Dannenbaum's daughters say they didn't realize how much they learned from her until they started cooking for themselves.

"I think we both found that we knew much more than we thought we did," says Robertson, who lives in Bucks County now. Freese, who lives in Colorado, where she runs an art gallery, concurs.

"At home, my mother did the daily cooking herself," Robertson recalls.

"When she had parties, she did all the preparation ahead of time - a lesson that Janet and I learned well - and had a crew come in that could follow her instructions and serve.

"When we were teenagers, she would pay us to help make the hors d'oeuvres, serve, and clean up.

"Our regular meals often had to do with whatever she was studying or testing for an article. Usually, the meals were hearty fare, ragouts (French, Hungarian or German) and such that would last more than one dinner.

"There was spaghetti and meatballs, quiches, casseroles, souffles, along with fried chicken, and we always had fish on Friday.

"She was often experimenting and [menu] requests were not taken except on your birthday, when you were allowed to order whatever you wanted and she would make it. I always wanted lobster, as did Janet. We both wanted a chocolate cake.

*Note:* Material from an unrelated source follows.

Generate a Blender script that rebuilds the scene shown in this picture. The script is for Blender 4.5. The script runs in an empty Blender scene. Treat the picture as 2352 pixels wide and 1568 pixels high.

Mine was with white butter cream icing and Janet's was with chocolate."

There was roast beef with Yorkshire pudding at Christmas with scalloped potatoes. "We called them Georges Perrier potatoes," Freese says, "I guess because they were his recipe."

"At Thanksgiving, she'd make pineapple buns and cinnamon buns and my friends would line up at the door for a taste." And for the day-after turkey sandwiches, Dannenbaum baked bread and made her own mayonnaise.

"You had to eat what was on your plate even when it was stuffed beef heart," said Robertson.

"No passes were given for not liking some food, and substitutions were unheard of. That regime certainly would not have been popular today."